I’m not saying we should all go out and start baring our souls to the poor strangers working in the customer service world or that we should share our struggles with those who don’t actually deserve to hear our stories but I do believe that if we only give people the version of our lives we think they want to see or hear then we are doing our relationships a huge disservice. How can we ever be known if we don’t allow ourselves to be seen? How can we establish and maintain deep connections with others if we never move beyond the surface?

Beyond the Highlight Reel

We’re more connected and yet more lonely than ever before. Last year I ran a communication skills session with a group of 16–18 year-olds who shared with me the pressure they feel to present a picture perfect image of their lives to the world. They revealed that the pressure is so intense that if they post something on social media that doesn’t get a certain amount of likes within 10 minutes they take it down because they fear that what they’ve posted wasn’t acceptable within their peer group. They went on to say that even though they had hundreds of friends on social media they felt lonely much of the time.

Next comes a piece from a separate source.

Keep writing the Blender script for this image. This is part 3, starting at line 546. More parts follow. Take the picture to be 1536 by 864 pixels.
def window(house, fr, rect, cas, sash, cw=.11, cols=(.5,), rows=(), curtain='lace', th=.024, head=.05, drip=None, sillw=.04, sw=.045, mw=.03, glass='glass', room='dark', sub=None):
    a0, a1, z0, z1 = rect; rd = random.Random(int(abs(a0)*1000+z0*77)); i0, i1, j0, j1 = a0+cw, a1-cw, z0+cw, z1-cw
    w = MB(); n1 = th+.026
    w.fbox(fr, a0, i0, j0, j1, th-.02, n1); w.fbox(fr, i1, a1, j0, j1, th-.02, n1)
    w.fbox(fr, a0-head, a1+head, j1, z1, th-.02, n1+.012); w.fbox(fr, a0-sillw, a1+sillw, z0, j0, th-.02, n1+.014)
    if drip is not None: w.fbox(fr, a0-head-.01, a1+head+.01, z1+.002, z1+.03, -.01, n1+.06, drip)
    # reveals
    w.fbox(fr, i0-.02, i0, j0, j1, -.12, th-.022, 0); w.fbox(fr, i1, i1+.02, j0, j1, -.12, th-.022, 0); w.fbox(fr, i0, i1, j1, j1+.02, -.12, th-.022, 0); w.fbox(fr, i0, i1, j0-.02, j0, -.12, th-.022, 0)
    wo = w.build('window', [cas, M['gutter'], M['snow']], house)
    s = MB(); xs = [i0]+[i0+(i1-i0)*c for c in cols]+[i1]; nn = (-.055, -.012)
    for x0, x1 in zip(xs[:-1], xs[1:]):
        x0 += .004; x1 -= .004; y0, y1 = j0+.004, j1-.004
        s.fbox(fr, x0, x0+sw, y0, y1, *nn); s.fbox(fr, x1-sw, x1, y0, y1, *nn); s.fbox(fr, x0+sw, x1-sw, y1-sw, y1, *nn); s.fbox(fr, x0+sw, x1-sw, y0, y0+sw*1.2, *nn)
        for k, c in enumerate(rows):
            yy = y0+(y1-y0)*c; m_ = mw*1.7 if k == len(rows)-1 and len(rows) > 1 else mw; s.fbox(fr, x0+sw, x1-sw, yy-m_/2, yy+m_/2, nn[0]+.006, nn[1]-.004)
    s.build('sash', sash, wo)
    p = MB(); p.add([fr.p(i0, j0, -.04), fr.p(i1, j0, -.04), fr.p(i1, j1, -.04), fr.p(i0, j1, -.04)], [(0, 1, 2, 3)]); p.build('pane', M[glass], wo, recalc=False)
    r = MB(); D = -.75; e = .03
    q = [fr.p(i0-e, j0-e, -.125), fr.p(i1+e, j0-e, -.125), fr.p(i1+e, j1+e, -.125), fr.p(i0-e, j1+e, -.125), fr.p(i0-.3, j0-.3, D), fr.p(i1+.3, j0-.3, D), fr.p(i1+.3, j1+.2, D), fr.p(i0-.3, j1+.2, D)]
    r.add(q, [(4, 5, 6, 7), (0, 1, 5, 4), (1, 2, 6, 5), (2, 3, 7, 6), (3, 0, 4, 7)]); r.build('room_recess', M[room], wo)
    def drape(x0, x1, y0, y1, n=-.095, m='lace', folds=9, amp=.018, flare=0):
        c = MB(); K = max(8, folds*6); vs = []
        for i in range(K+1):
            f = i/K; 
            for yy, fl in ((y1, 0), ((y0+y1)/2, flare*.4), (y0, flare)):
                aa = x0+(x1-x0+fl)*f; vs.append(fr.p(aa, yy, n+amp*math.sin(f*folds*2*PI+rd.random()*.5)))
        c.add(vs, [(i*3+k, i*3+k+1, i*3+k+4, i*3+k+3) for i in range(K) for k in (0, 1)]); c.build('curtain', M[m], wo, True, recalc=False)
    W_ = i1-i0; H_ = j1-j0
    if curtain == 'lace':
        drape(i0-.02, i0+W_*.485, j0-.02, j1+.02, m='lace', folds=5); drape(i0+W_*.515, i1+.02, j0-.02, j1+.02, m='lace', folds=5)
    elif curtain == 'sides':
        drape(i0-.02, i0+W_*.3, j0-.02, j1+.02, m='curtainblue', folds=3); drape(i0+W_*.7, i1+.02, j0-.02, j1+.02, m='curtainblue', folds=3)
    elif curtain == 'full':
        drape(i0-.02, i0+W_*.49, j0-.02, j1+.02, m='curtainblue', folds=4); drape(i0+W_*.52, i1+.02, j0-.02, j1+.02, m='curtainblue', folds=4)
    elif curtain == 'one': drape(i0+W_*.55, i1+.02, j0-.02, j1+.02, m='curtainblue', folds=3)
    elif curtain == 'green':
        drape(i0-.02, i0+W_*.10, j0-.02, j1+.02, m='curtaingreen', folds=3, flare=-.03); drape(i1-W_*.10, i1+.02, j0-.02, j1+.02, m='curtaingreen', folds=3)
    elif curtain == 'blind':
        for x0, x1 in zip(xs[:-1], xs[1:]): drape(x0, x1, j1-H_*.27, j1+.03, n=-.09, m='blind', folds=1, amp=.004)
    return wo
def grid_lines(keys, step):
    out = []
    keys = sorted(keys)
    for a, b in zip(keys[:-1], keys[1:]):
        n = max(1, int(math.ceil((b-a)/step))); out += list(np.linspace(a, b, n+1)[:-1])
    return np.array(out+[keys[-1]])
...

It’s time we stepped out from behind the highlight reel and started connecting with people in real and meaningful ways. That starts with sharing who we are, how we feel and what we’re experiencing, the triumphs AND the challenges, the sunshine AND the rain. It means not only being honest and vulnerable with other people but also ensuring that we create a safe space for them to do the same. It means turning towards each other rather than away from each other.

Finally, life beyond the highlight reel is about understanding that we all struggle with the same themes and emotions, we all want to feel a sense of connection and belonging, and we all want people in our lives who are courageous enough to huddle with us under an umbrella when it’s raining until the sun shines again.